Lesson #95: How to Cook at All Hours of the Day

by Rachel on July 12, 2011

One of my tips for time management is finding the holes in your day. This is how I get a lot done; I look at my schedule and find little bits of time when I can fit in activities. A lot of times these are activities that I didn’t initially think made sense at that time of day, but later realize are a perfect fit.

One of the activities I do throughout the day is cooking. I’m all for preparing meals ahead of time — like a salad bar on Sundays — but rather than do everything on the weekend (like Andrea, who cooks a seriously impressive lineup of foods on Sundays), I cook a lot throughout the day. And I never cook the foods that I’m “supposed” to be cooking at that time.

This is how I do it.

Morning: soup and bread.

I’m around for a long stretch of time in the mornings, but I can’t exactly stir-fry while I’m doing my hair and make-up. That makes morning the perfect time to make foods that need a little prep time and a lot of cooking or baking time. I often don’t have the time or patience to preheat the oven and make a loaf of banana bread first thing on a Saturday morning (when I’m really craving it)…but I can make it first thing on a Friday morning so it’s ready for Saturday! On the weekend, I’d spend that hour it’s in the oven pacing around/starving, but the time flies by when I’m doing a bunch of things to get ready for work.

I’m also a big fan of getting up and making the soup I want to have for lunch. Again, I wouldn’t have the time or patience to make it at lunch time, but making it in the morning is perfect. It always makes me happy to go off to work with freshly-made soup in my bag for lunch.

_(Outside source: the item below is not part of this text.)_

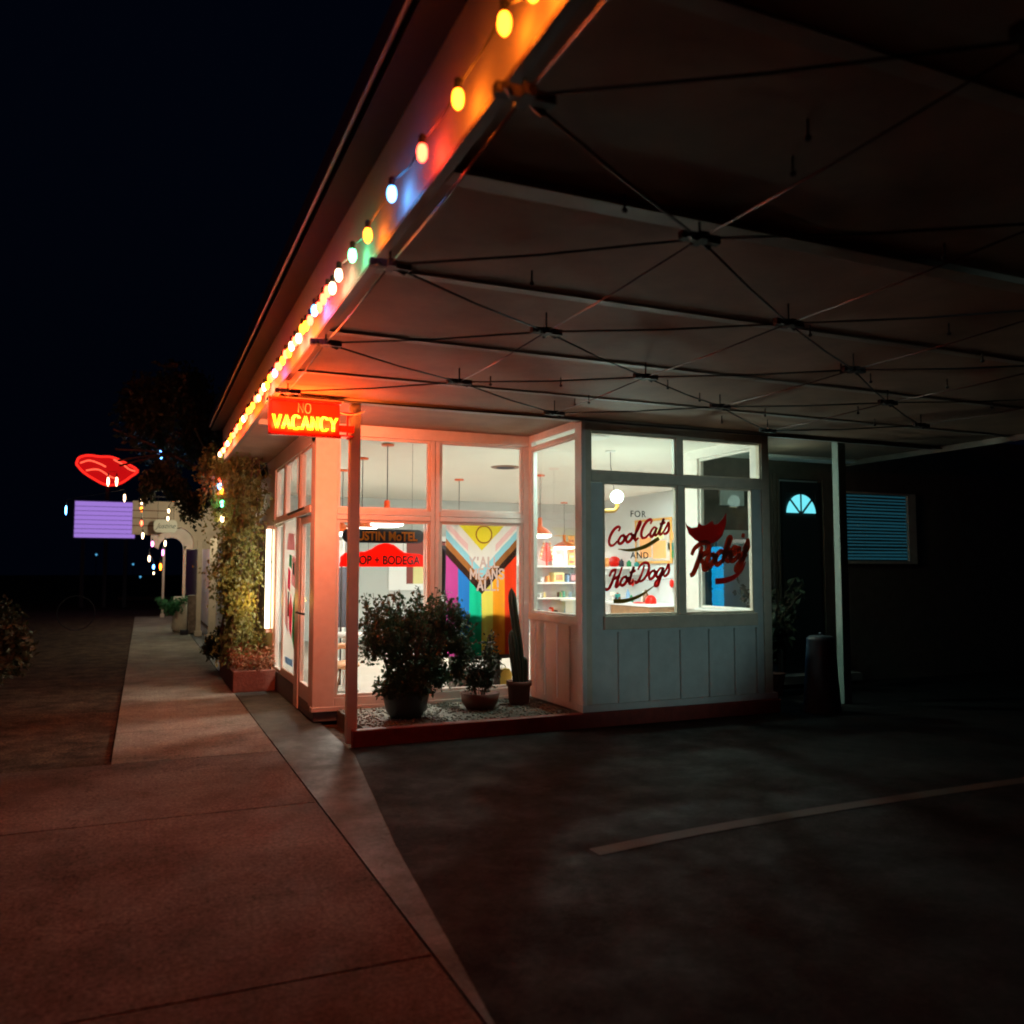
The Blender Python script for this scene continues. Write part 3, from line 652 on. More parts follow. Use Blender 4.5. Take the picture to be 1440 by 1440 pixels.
def fcol(u, z):
    if inletter(X0+(X1-X0)*u, z): return 'm'
    # u 0..1 across, z height
    x = abs(u-.50)*.87; cz = 1.17
    hgt = z - x*1.03        # chevron coordinate
    if hgt > 1.785:
        r = math.hypot((u-.53)*.87, z-1.97)
        return 'c' if .088 < r < .104 else 'y'
    if hgt > 1.57: return 'p' if 1.60 < hgt < 1.68 and x > .17 else 'w'
    if hgt > 1.475: return 'b'
    if hgt > 1.385: return 'n'
    if hgt > 1.29: return 'k'
    return 'VBGYOR'[min(5,int(u*6.06))]
mb = MB(); NX, NZ = 210, 366; idx = []
vs_ = []; 
for j in range(NZ+1):
    for i in range(NX+1):
        u = i/NX; z = Z0+(Z1-Z0)*j/NZ
        vs_.append((X0+(X1-X0)*u, 9.075+.010*math.sin(u*19+1.5*math.sin(z*2))*(1.2-j/NZ)+.004*math.sin(u*41+z*3), z))
mb.v = vs_
for j in range(NZ):
    for i in range(NX):
        a = j*(NX+1)+i; mb.f.append((a,a+1,a+NX+2,a+NX+1))
        mb.m.append(keys.index(fcol((i+.5)/NX, Z0+(Z1-Z0)*(j+.5)/NZ)))
mb.build('flag_cloth', fm, fl, smooth=True)
MB().tube([(3.1,9.07,2.12),(4.02,9.07,2.12)], .007, 6).build('rod', CORD, fl)

# signs hung inside the left window
SBL = mat('navy_sign_board', (.02,.02,.028), .4); OLET = mat('orange_sign_letters', (.85,.30,.03), .4, trans=.6); RBD = mat('red_sign_board', (.72,.03,.015), .35, trans=.6)
def pill(x0,x1,z0,z1,top=None):
    r = (z1-z0)/2; pts = []
    for k in range(9):
        a = -PI/2+PI*k/8; pts.append((x1-r+r*math.cos(a), z0+r+r*math.sin(a)))
    for k in range(9):
        a = PI/2+PI*k/8; pts.append((x0+r+r*math.cos(a), z0+r+r*math.sin(a)))
    return pts
# boards
a1 = thing('motel_name_board', 'dark rounded board with orange motel name above red board in window', 'sign', (2.5,9.3,1.86))
MB().prism(pill(2.0,2.945,1.865,2.02)[::-1], lambda u,v,d: (u,d,v), 9.30, 9.315).build('board', SBL, a1)
text('AUSTIN MoTEL', .137, 2.475, 9.295, 1.895, OLET, 'lettering', a1, .002, .004, sx=.84)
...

See some of my favorite soup and bread recipes.

Lunchtime: slow cooker recipes.

I love preparing food in the slow cooker for dinner; it’s the perfect thing for busy nights and evening workouts. But a lot of slow cooker recipes only need to cook for 6 hours; if I put them in when I go to work, they are way more than done by the time I get home. Putting the ingredients in at lunch time is the perfect solution. And you can use the slow cooker for so many things: meat, soup, chili…even oatmeal. Yesterday at lunch I threw the ingredients for the Pioneer Woman’s Dr. Pepper pork into my Crock Pot and it was perfect and ready when I got home!

See some of my favorite slow cooker recipes.

Dinnertime: hard boiled eggs.

Hard boiled eggs are one of those things I always want at lunch or as an afternoon snack, but I always forget to make them ahead of time, and I hate making them right before I’m going to eat them because I tend to forget about them and then they are too warm to eat immediately. Making them at dinnertime is the perfect solution. Since I’m already manning the stove for some reason or another, I won’t forget to drain them and let them cool. Then I just stick in the fridge to have over the next few days.

Bedtime: coffee.

I love my cold press coffee maker, but you have to make the coffee ahead of time — about eight hours in advance. The nice thing is, once it’s made, the coffee concentrate lasts two weeks and you can make hot or cold coffee with it, blend it into smoothies, or whip up lattes using the milk vibrator.

Making food at the “wrong” time of day allows me to spend less time in the kitchen (or at least feel like I’m spending less time in the kitchen) and more time doing other things that are important to me. And it’s a really good way to cook more and eat healthy.

Do you have any other You made that when? suggestions to add to the list?